Pernyataan sikap pemuda menyoroti destinasi pariwisata yang tidak terawat seperti Talondo Tallu dan Sarambu Assing, yang hanya dijadikan tempat selfie. Ketiadaan akomodasi di Toraja Barat membuatnya hanya sebagai lintasan wisatawan, sementara preferensi wisatawan lebih ke alam dan budaya daripada modern.
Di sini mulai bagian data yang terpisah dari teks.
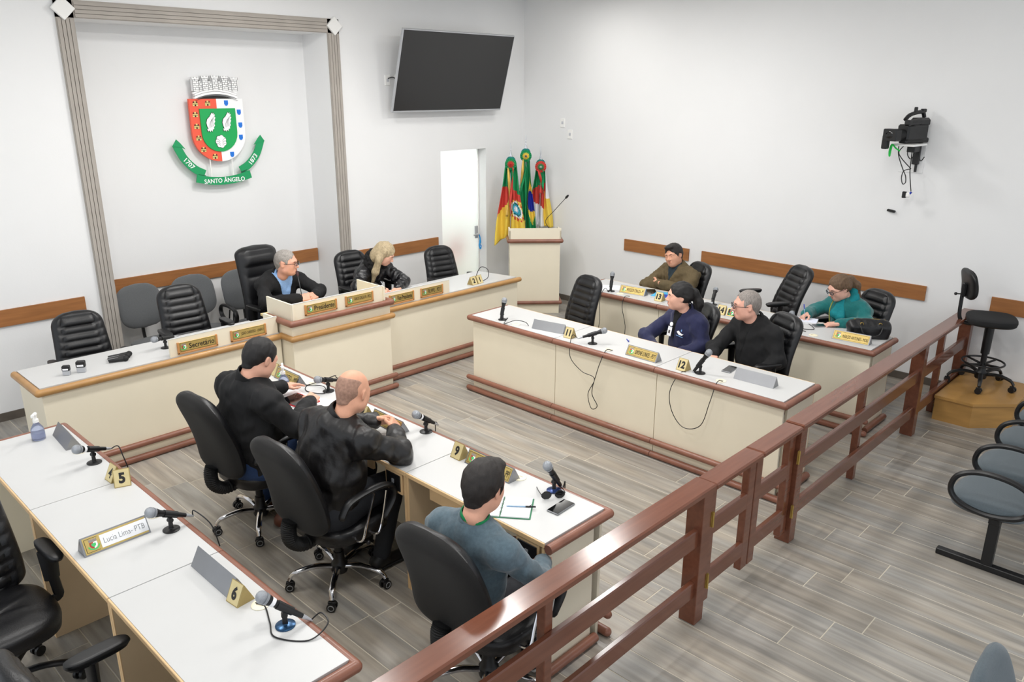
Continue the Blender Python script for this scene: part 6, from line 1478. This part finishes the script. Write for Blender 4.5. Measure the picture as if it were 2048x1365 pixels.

Inkonsistensi tokoh adat dalam isu sosial perlu diatasi, dengan promosi adat istiadat untuk tingkatkan PAD, seperti stand penjualan sarung atau pasapu’ sebagai syarat masuk acara rambu solo’. Pelestarian budaya melalui museum erong dan Perda masyarakat adat juga diusulkan untuk mendukung pariwisata dan pertanian berkelanjutan.
Sumartoyo, sebagai Manajer Sekolah Pemimpin, menyatakan bahwa diskusi ini bukan akhir, melainkan awal dari seri lanjutan. Ia menjanjikan eksekusi aksi terkait pariwisata dan pengembangan kopi dalam waktu dekat. Saparuddin Santa menambahkan bahwa I Care dengan slogan “Saya Peduli Maka Saya Berbuat” memiliki modul terarah yang didukung riset berkelanjutan selama program berjalan.